• **Work required**
Every line of the listing must be reproduced as it stands. Leave the images behind.

• **Material**
++++++++

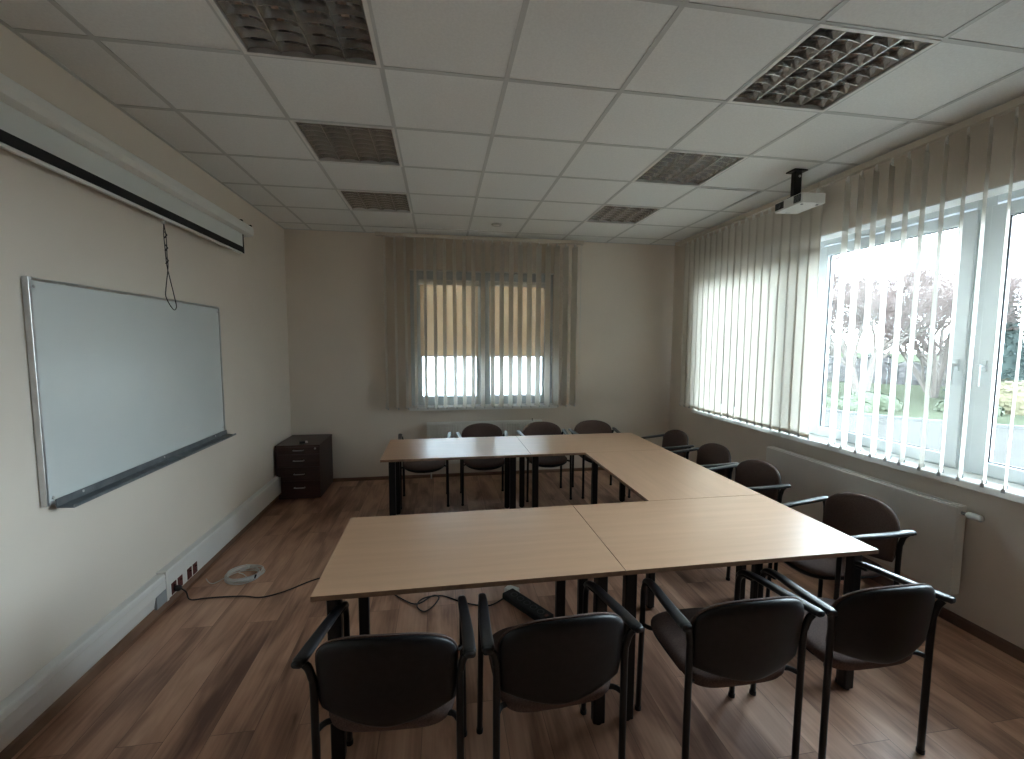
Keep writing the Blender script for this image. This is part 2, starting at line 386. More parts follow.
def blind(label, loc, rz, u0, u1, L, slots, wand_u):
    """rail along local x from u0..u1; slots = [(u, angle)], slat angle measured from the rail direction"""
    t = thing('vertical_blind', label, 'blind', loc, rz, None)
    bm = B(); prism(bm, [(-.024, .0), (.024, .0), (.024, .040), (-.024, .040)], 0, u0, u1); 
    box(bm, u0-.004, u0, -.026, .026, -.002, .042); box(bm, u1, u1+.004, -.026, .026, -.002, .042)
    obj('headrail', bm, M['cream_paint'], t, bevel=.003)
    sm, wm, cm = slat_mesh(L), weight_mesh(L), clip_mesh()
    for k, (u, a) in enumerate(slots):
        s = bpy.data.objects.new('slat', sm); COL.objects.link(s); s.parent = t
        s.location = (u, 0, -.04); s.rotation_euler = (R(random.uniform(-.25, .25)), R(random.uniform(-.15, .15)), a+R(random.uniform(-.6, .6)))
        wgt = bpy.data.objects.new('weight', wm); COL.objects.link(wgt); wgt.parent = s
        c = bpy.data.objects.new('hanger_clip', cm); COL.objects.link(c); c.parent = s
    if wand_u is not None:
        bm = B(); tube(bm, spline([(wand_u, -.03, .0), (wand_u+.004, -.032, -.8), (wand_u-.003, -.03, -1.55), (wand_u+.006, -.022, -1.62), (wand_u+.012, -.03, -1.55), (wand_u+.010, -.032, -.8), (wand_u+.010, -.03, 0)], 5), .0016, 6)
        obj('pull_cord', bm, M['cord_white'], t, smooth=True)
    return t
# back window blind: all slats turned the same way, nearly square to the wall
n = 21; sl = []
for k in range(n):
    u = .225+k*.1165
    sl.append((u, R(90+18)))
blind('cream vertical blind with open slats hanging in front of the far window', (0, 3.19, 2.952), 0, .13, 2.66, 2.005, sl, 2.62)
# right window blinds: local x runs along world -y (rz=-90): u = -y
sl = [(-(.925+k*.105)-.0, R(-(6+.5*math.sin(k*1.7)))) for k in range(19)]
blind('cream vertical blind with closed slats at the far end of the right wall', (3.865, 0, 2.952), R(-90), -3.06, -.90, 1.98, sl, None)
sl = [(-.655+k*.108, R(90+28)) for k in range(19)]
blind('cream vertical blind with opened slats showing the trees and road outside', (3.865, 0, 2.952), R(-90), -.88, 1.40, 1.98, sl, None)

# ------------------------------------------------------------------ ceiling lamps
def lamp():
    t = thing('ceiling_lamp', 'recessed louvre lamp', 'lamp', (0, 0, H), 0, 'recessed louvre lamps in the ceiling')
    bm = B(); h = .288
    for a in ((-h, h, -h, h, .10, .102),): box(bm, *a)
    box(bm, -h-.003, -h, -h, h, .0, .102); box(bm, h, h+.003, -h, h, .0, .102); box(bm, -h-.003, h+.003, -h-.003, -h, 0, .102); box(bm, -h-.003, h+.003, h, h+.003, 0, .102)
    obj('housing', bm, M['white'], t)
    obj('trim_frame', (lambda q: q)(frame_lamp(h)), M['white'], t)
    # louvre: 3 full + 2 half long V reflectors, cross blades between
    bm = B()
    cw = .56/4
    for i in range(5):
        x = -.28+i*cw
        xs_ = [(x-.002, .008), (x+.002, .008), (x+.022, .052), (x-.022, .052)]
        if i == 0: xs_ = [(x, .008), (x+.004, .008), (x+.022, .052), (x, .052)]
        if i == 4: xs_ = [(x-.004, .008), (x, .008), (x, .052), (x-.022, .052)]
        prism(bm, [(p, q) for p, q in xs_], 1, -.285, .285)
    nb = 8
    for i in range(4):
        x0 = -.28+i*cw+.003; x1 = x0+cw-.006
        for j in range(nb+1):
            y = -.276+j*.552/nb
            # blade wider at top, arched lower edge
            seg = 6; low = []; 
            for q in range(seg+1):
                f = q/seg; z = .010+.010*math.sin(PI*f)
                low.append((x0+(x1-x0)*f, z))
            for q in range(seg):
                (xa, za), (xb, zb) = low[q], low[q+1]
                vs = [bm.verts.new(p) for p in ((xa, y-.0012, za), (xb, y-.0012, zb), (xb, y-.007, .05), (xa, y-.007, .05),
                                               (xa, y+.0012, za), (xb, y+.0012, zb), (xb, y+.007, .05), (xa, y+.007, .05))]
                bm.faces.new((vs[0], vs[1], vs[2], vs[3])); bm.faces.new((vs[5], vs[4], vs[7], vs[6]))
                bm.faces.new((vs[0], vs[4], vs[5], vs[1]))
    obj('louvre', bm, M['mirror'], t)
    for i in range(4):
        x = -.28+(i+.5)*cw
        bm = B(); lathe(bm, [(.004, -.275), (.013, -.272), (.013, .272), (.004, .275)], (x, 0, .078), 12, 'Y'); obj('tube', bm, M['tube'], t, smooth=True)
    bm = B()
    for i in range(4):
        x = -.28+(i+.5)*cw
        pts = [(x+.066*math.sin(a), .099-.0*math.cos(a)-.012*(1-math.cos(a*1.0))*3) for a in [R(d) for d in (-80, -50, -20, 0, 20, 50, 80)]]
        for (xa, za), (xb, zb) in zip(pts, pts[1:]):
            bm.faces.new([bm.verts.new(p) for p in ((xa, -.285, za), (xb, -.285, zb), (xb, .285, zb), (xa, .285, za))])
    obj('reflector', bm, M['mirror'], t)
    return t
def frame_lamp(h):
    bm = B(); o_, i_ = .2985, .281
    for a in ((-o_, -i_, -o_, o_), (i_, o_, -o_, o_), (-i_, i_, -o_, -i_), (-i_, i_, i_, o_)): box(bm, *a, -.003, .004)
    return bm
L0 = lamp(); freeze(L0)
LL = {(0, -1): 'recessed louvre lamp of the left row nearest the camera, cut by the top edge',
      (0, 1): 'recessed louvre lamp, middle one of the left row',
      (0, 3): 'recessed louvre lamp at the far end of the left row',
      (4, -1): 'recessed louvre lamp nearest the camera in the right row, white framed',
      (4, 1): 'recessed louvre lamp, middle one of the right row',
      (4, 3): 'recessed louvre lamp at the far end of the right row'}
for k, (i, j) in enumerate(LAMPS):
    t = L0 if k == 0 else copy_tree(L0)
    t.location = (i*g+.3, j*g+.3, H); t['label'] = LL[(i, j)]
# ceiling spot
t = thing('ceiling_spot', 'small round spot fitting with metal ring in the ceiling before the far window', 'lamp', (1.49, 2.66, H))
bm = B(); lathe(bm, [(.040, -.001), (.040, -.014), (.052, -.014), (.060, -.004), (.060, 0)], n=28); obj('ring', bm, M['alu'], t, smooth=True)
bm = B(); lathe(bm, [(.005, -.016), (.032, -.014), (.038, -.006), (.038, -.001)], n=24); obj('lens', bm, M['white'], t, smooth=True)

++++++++

• **Solved problem**
Keep writing the Blender script for this image. This is part 2, starting at line 386. More parts follow.
def blind(label, loc, rz, u0, u1, L, slots, wand_u):
    """rail along local x from u0..u1; slots = [(u, angle)], slat angle measured from the rail direction"""
    t = thing('vertical_blind', label, 'blind', loc, rz, None)
    bm = B(); prism(bm, [(-.024, .0), (.024, .0), (.024, .040), (-.024, .040)], 0, u0, u1); 
    box(bm, u0-.004, u0, -.026, .026, -.002, .042); box(bm, u1, u1+.004, -.026, .026, -.002, .042)
    obj('headrail', bm, M['cream_paint'], t, bevel=.003)
    sm, wm, cm = slat_mesh(L), weight_mesh(L), clip_mesh()
    for k, (u, a) in enumerate(slots):
        s = bpy.data.objects.new('slat', sm); COL.objects.link(s); s.parent = t
        s.location = (u, 0, -.04); s.rotation_euler = (R(random.uniform(-.25, .25)), R(random.uniform(-.15, .15)), a+R(random.uniform(-.6, .6)))
        wgt = bpy.data.objects.new('weight', wm); COL.objects.link(wgt); wgt.parent = s
        c = bpy.data.objects.new('hanger_clip', cm); COL.objects.link(c); c.parent = s
    if wand_u is not None:
        bm = B(); tube(bm, spline([(wand_u, -.03, .0), (wand_u+.004, -.032, -.8), (wand_u-.003, -.03, -1.55), (wand_u+.006, -.022, -1.62), (wand_u+.012, -.03, -1.55), (wand_u+.010, -.032, -.8), (wand_u+.010, -.03, 0)], 5), .0016, 6)
        obj('pull_cord', bm, M['cord_white'], t, smooth=True)
    return t
# back window blind: all slats turned the same way, nearly square to the wall
n = 21; sl = []
for k in range(n):
    u = .225+k*.1165
    sl.append((u, R(90+18)))
blind('cream vertical blind with open slats hanging in front of the far window', (0, 3.19, 2.952), 0, .13, 2.66, 2.005, sl, 2.62)
# right window blinds: local x runs along world -y (rz=-90): u = -y
sl = [(-(.925+k*.105)-.0, R(-(6+.5*math.sin(k*1.7)))) for k in range(19)]
blind('cream vertical blind with closed slats at the far end of the right wall', (3.865, 0, 2.952), R(-90), -3.06, -.90, 1.98, sl, None)
sl = [(-.655+k*.108, R(90+28)) for k in range(19)]
blind('cream vertical blind with opened slats showing the trees and road outside', (3.865, 0, 2.952), R(-90), -.88, 1.40, 1.98, sl, None)

# ------------------------------------------------------------------ ceiling lamps
def lamp():
    t = thing('ceiling_lamp', 'recessed louvre lamp', 'lamp', (0, 0, H), 0, 'recessed louvre lamps in the ceiling')
    bm = B(); h = .288
    for a in ((-h, h, -h, h, .10, .102),): box(bm, *a)
    box(bm, -h-.003, -h, -h, h, .0, .102); box(bm, h, h+.003, -h, h, .0, .102); box(bm, -h-.003, h+.003, -h-.003, -h, 0, .102); box(bm, -h-.003, h+.003, h, h+.003, 0, .102)
    obj('housing', bm, M['white'], t)
    obj('trim_frame', (lambda q: q)(frame_lamp(h)), M['white'], t)
    # louvre: 3 full + 2 half long V reflectors, cross blades between
    bm = B()
    cw = .56/4
    for i in range(5):
        x = -.28+i*cw
        xs_ = [(x-.002, .008), (x+.002, .008), (x+.022, .052), (x-.022, .052)]
        if i == 0: xs_ = [(x, .008), (x+.004, .008), (x+.022, .052), (x, .052)]
        if i == 4: xs_ = [(x-.004, .008), (x, .008), (x, .052), (x-.022, .052)]
        prism(bm, [(p, q) for p, q in xs_], 1, -.285, .285)
    nb = 8
    for i in range(4):
        x0 = -.28+i*cw+.003; x1 = x0+cw-.006
        for j in range(nb+1):
            y = -.276+j*.552/nb
            # blade wider at top, arched lower edge
            seg = 6; low = []; 
            for q in range(seg+1):
                f = q/seg; z = .010+.010*math.sin(PI*f)
                low.append((x0+(x1-x0)*f, z))
            for q in range(seg):
                (xa, za), (xb, zb) = low[q], low[q+1]
                vs = [bm.verts.new(p) for p in ((xa, y-.0012, za), (xb, y-.0012, zb), (xb, y-.007, .05), (xa, y-.007, .05),
                                               (xa, y+.0012, za), (xb, y+.0012, zb), (xb, y+.007, .05), (xa, y+.007, .05))]
                bm.faces.new((vs[0], vs[1], vs[2], vs[3])); bm.faces.new((vs[5], vs[4], vs[7], vs[6]))
                bm.faces.new((vs[0], vs[4], vs[5], vs[1]))
    obj('louvre', bm, M['mirror'], t)
    for i in range(4):
        x = -.28+(i+.5)*cw
        bm = B(); lathe(bm, [(.004, -.275), (.013, -.272), (.013, .272), (.004, .275)], (x, 0, .078), 12, 'Y'); obj('tube', bm, M['tube'], t, smooth=True)
    bm = B()
    for i in range(4):
        x = -.28+(i+.5)*cw
        pts = [(x+.066*math.sin(a), .099-.0*math.cos(a)-.012*(1-math.cos(a*1.0))*3) for a in [R(d) for d in (-80, -50, -20, 0, 20, 50, 80)]]
        for (xa, za), (xb, zb) in zip(pts, pts[1:]):
            bm.faces.new([bm.verts.new(p) for p in ((xa, -.285, za), (xb, -.285, zb), (xb, .285, zb), (xa, .285, za))])
    obj('reflector', bm, M['mirror'], t)
    return t
def frame_lamp(h):
    bm = B(); o_, i_ = .2985, .281
    for a in ((-o_, -i_, -o_, o_), (i_, o_, -o_, o_), (-i_, i_, -o_, -i_), (-i_, i_, i_, o_)): box(bm, *a, -.003, .004)
    return bm
L0 = lamp(); freeze(L0)
LL = {(0, -1): 'recessed louvre lamp of the left row nearest the camera, cut by the top edge',
      (0, 1): 'recessed louvre lamp, middle one of the left row',
      (0, 3): 'recessed louvre lamp at the far end of the left row',
      (4, -1): 'recessed louvre lamp nearest the camera in the right row, white framed',
      (4, 1): 'recessed louvre lamp, middle one of the right row',
      (4, 3): 'recessed louvre lamp at the far end of the right row'}
for k, (i, j) in enumerate(LAMPS):
    t = L0 if k == 0 else copy_tree(L0)
    t.location = (i*g+.3, j*g+.3, H); t['label'] = LL[(i, j)]
# ceiling spot
t = thing('ceiling_spot', 'small round spot fitting with metal ring in the ceiling before the far window', 'lamp', (1.49, 2.66, H))
bm = B(); lathe(bm, [(.040, -.001), (.040, -.014), (.052, -.014), (.060, -.004), (.060, 0)], n=28); obj('ring', bm, M['alu'], t, smooth=True)
bm = B(); lathe(bm, [(.005, -.016), (.032, -.014), (.038, -.006), (.038, -.001)], n=24); obj('lens', bm, M['white'], t, smooth=True)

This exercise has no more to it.